Another rule that was approved addressed the criteria for replacing culverts and bridges. This rule change will allow Vermont to receive FEMA reimbursement for replacing old, inadequate culverts and bridges with more robust structures in response to the more extreme weather events occurring as a result of climate change. When tropical storm Irene washed out so many roads and bridges, FEMA would only reimburse Vermont for the identical size structures replacing the old ones. Most of these were washed out because they were inadequate to handle the storm-induced flow. Common sense would dictate structure redesigns to handle larger flows, but there was no basis in Vermont’s standards to justify federal reimbursement.
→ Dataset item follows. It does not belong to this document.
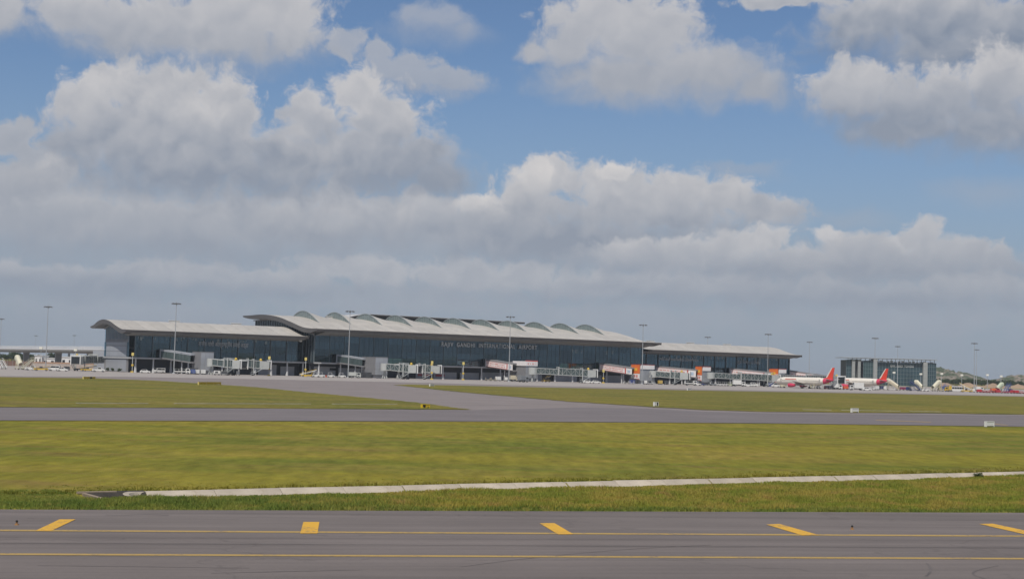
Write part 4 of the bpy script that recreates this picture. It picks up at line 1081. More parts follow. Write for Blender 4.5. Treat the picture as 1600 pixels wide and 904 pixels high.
def van(lab, loc, rz, c_=V_WHITE, g=None, L=4.8):
    t = thing('van', lab, 'van', loc, rz, g); h = L / 2
    body(t, 'body', [(-h, .4), (h, .4), (h, 1.1), (h - .75, 1.35), (h - 1.25, 2.1), (-h, 2.15)], 1.85, c_)
    wins(t, [[(-h + .2, 1.3), (-h + 1.5, 1.3), (-h + 1.5, 1.9), (-h + .2, 1.9)], [(-h + 1.6, 1.3), (h - 1.0, 1.3), (h - 1.4, 1.95), (-h + 1.6, 1.95)]], 1.85)
    MB().extr([(h - .72, 1.38), (h - .68, 1.38), (h - 1.18, 2.05), (h - 1.22, 2.05)], -.8, .8).build('windscreen', M_WIN, t)
    wheels(t, (-h + 1.0, h - .95), 1.85, .36); return t
def pickup(lab, loc, rz, c_=V_WHITE, g=None):
    t = thing('pickup_truck', lab, 'pickup', loc, rz, g)
    body(t, 'chassis', [(-2.7, .42), (2.6, .42), (2.65, 1.0), (1.45, 1.12), (-2.7, 1.05)], 1.85, c_)
    body(t, 'cab', [(-.35, 1.05), (1.5, 1.12), (.95, 1.85), (-.3, 1.88)], 1.7, c_)
    wins(t, [[(-.2, 1.15), (1.25, 1.18), (.88, 1.75), (-.2, 1.76)]], 1.7)
    MB().bar((-.4, -.8, 1.05), (-.4, -.8, 2.0), .1).bar((-.4, .8, 1.05), (-.4, .8, 2.0), .1).bar((-.4, -.8, 2.0), (-.4, .8, 2.0), .12).build('roll_bar', M_STEELG, t)
    wheels(t, (-1.75, 1.7), 1.85, .4); return t
def truck(lab, loc, rz, c_=V_WHITE, box=None, L=7.2, bh=3.3, flat=False, g=None, cab=None):
    t = thing('service_truck', lab, 'truck', loc, rz, g); h = L / 2
    MB().box(-h, h - .3, -.95, .95, .55, .85).build('chassis', M_DGREY, t)
    body(t, 'cab', [(h - 1.8, .5), (h, .5), (h + .05, 1.35), (h - .3, 2.35), (h - 1.8, 2.4)], 2.2, cab or c_)
    wins(t, [[(h - 1.5, 1.4), (h - .25, 1.4), (h - .5, 2.15), (h - 1.5, 2.15)]], 2.2)
    MB().extr([(h + .03, 1.42), (h + .07, 1.42), (h - .24, 2.3), (h - .28, 2.3)], -1.0, 1.0).build('windscreen', M_WIN, t)
    if flat:
        MB().box(-h, h - 1.95, -1.15, 1.15, .9, 1.25).build('deck', box or c_, t)
        mb = MB()
        for x in (-h + .1, -h + 1.7, h - 2.1):
            for s in (-1, 1): mb.bar((x, s * 1.1, 1.25), (x, s * 1.1, 2.1), .07)
        for s in (-1, 1): mb.bar((-h, s * 1.1, 2.1), (h - 2.0, s * 1.1, 2.1), .07)
        mb.build('railing', M_STEELW, t)
    else:
        b = body(t, 'box', [(-h, .95), (h - 1.95, .95), (h - 1.95, bh), (-h, bh)], 2.4, box or c_)
        m2 = MB()
        for x in (-h + .06, h - 2.0): m2.box(x - .05, x + .05, -1.23, 1.23, .95, bh + .04)
        m2.build('box_trim', M_STEELG, b)
    wheels(t, (-h + 1.3, h - 1.0), 2.3, .48, .3); return t
def tug(lab, loc, rz, c_=V_WHITE, g=None):
    t = thing('tow_tractor', lab, 'tractor', loc, rz, g)
    body(t, 'body', [(-1.5, .35), (1.55, .35), (1.55, .95), (.5, 1.05), (-1.5, .95)], 1.5, c_)
    MB().box(-.9, -.2, -.5, .5, .97, 1.35).build('seat', M_DGREY, t)
    mb = MB()
    for x in (-1.2, .35):
        for s in (-1, 1): mb.bar((x, s * .65, .95), (x, s * .65, 2.0), .08)
    mb.box(-1.35, .55, -.75, .75, 2.0, 2.08); mb.build('canopy', c_, t)
    wheels(t, (-1.0, 1.0), 1.5, .36); return t
def dolly(lab, loc, rz, c_=V_RED, g='red baggage dollies', load=None):
    t = thing('baggage_dolly', lab, 'dolly', loc, rz, g)
    MB().box(-1.4, 1.4, -.75, .75, .45, .6).build('deck', c_, t)
    mb = MB()
    for x in (-1.35, 1.35):
        for s in (-1, 1): mb.bar((x, s * .7, .6), (x, s * .7, 1.45), .09)
        mb.bar((x, -.7, 1.42), (x, .7, 1.42), .09); mb.bar((x, -.7, 1.0), (x, .7, 1.0), .09)
    mb.bar((1.4, 0, .5), (2.1, 0, .35), .1); mb.build('end_frame', c_, t)
    if load: MB().extr([(-1.2, .62), (1.2, .62), (1.15, 1.5), (.9, 1.75), (-1.1, 1.7)], -.65, .65).build('load_cover', load, t)
    wheels(t, (-.95, .95), 1.4, .24, .16); return t
def container(lab, loc, rz, c_=V_WHITE, g=None, L=2.0):
    t = thing('cargo_container', lab, 'container', loc, rz, g); h = L / 2
    body(t, 'shell', [(-h, .5), (h, .5), (h, 1.9), (h - .15, 2.05), (-h, 2.05)], 1.5, c_)
    mb = MB()
    for i in range(4): mb.box(-h + .2 + i * (L - .4) / 3.0 - .04, -h + .2 + i * (L - .4) / 3.0 + .04, -.79, .79, .5, 2.08)
    mb.build('ribs', M_STEELG, t)
    MB().box(-h, h, -.7, .7, .3, .48).build('trolley', M_DGREY, t); wheels(t, (-h + .4, h - .4), 1.5, .22, .14); return t
def gpu(lab, loc, rz, c_=V_WHITE, g=None):
    t = thing('ground_power_unit', lab, 'power unit', loc, rz, g)
    body(t, 'housing', [(-1.3, .5), (1.2, .5), (1.3, 1.5), (1.0, 1.85), (-1.3, 1.85)], 1.4, c_)
    MB().box(-.9, .3, -.73, -.69, .8, 1.5).build('louvre', M_DGREY, t); MB().box(-.9, .3, .69, .73, .8, 1.5).build('louvre', M_DGREY, t)
    MB().tube((.7, 0, 1.85), (.7, 0, 2.5), .12, .12, 8).build('exhaust', M_DGREY, t)
    MB().bar((1.3, 0, .5), (2.3, 0, .3), .1).build('drawbar', M_DGREY, t); wheels(t, (-.8, .8), 1.4, .3, .2); return t
def loader(lab, loc, rz, c_=V_YEL, g=None, z1=3.2, deckc=None):
    t = thing('belt_loader', lab, 'belt loader', loc, rz, g)
    body(t, 'body', [(-3.0, .4), (2.6, .4), (2.6, .95), (-3.0, .95)], 1.9, c_)
    MB().extr([(-3.6, .75), (3.6, z1), (3.6, z1 + .28), (-3.6, 1.05)], -.55, .55).build('belt', deckc or M_DGREY, t)
    mb = MB()
    for s in (-1, 1): mb.bar((-3.6, s * .62, 1.35), (3.6, s * .62, z1 + .6), .09); mb.bar((1.3, s * .5, .95), (2.0, s * .5, 2.6 * z1 / 3.2), .12)
    mb.build('belt_rail', c_, t)
    MB().box(-.7, .4, -.95, -.6, .95, 1.75).build('seat', M_DGREY, t)
    wheels(t, (-2.0, 1.8), 1.9, .38); return t
def stairs(lab, loc, rz, c_=V_CREAM, cover=True, H=3.6, run=5.6, truckc=None, g='passenger boarding stairs'):
    """mobile boarding stairs: they climb towards +x"""
    t = thing('passenger_stairs', lab, 'boarding stairs', loc, rz, g); n = 12
    fr = MB()
    for s in (-1, 1):
        fr.bar((-run / 2, s * .8, .5), (run / 2, s * .8, H), .16, .35); fr.bar((-run / 2, s * .82, 1.5), (run / 2, s * .82, H + 1.1), .09)
        fr.bar((run / 2, s * .8, H), (run / 2 + 1.6, s * .8, H), .16, .3); fr.bar((run / 2, s * .82, H + 1.1), (run / 2 + 1.6, s * .82, H + 1.1), .09)
        fr.bar((run / 2 + .6, s * .7, .5), (run / 2 + .3, s * .7, H), .16); fr.bar((run / 2 - 2.2, s * .7, .5), (run / 2 + .4, s * .7, H - .2), .13)
        for i in range(5): x = -run / 2 + run * i / 4; fr.bar((x, s * .82, .5 + (H - .5) * i / 4), (x, s * .82, 1.5 + (H - .4) * i / 4), .06)
    fr.build('frame', c_, t)
    for i in range(n): MB().box(-run / 2 + run * i / n, -run / 2 + run * (i + 1) / n + .04, -.78, .78, .55 + (H - .5) * i / n, .62 + (H - .5) * i / n).build('step', M_STEELG, t)
    MB().box(run / 2, run / 2 + 1.6, -.8, .8, H - .1, H).build('landing', M_STEELG, t)
    if cover:
        a = [(math.cos(q) * .98, math.sin(q) * 1.0) for q in [math.pi * k / 10 for k in range(11)]]
        rr = [[(x, y, z0 + 1.25 + zz) for y, zz in a] for x, z0 in ((-run / 2 + .3, .6), (run / 2, H), (run / 2 + 1.7, H))]
        low_ = [[(x, y, z0 + .2) for y in (-.98, .98)] for x, z0 in ((-run / 2 + .3, .6), (run / 2, H), (run / 2 + 1.7, H))]
        cv = MB(); cv.rings([[(q[0][0], -.98, q[0][2] - 1.0)] + q[::-1] + [(q[0][0], .98, q[0][2] - 1.0)] for q in rr], False, False); cv.build('canopy', c_, t, smooth=True)
    MB().box(-run / 2 + .6, run / 2 + 1.2, -.9, .9, .38, .6).build('chassis', truckc or c_, t)
    if truckc: body(t, 'cab', [(run / 2 + 1.2, .4), (run / 2 + 2.6, .4), (run / 2 + 2.6, 1.3), (run / 2 + 2.2, 2.0), (run / 2 + 1.2, 2.0)], 1.9, truckc)
    wheels(t, (-run / 2 + 1.3, run / 2 + .6), 1.8, .34); return t
def bus(lab, loc, rz, c_=V_WHITE):
    t = thing('airport_bus', lab, 'bus', loc, rz)
    body(t, 'body', [(-4.2, .35), (4.2, .35), (4.3, 1.5), (4.1, 2.9), (-4.2, 2.95)], 2.5, c_)
    wins(t, [[(-3.9 + i * 1.32, 1.45), (-2.72 + i * 1.32, 1.45), (-2.72 + i * 1.32, 2.45), (-3.9 + i * 1.32, 2.45)] for i in range(6)], 2.5)
    MB().extr([(4.29, 1.5), (4.33, 1.5), (4.14, 2.7), (4.10, 2.7)], -1.1, 1.1).build('windscreen', M_WIN, t)
    MB().box(-2.2, .6, -.8, .8, 2.95, 3.3).build('roof_unit', M_DGREY, t); wheels(t, (-2.8, 2.8), 2.5, .48, .3); return t
z4 = .04
W = lambda x, w_: px_w(x, w_, z4)
Q = lambda x, d: px_d(x, d, z4)
A0 = 0.0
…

The new rules will protect Vermont and help save millions of dollars if similar damage occurs in the future.

A much more complicated rule change has been proposed by the Public Service Board regarding the net-metering program for renewable energy. The PSB was tasked to redesign the net-metering rate structure by the Legislature in 2015. Several drafts were proposed during 2015 and 2016 based on changes to renewable energy (RE) policy made by the Legislature in 2016. Hearings were held and hundreds of comments from RE developers, consumers, businesses and state agencies were submitted to the PSB. These comments resulted in further changes to the proposed rules before they were submitted for LCAR review. Over the last few weeks we have been reviewing the rules as well as the comments. It is a painstaking process, but it will ensure that when approved, they will be consistent with law and do not exceed the PSB’s authority.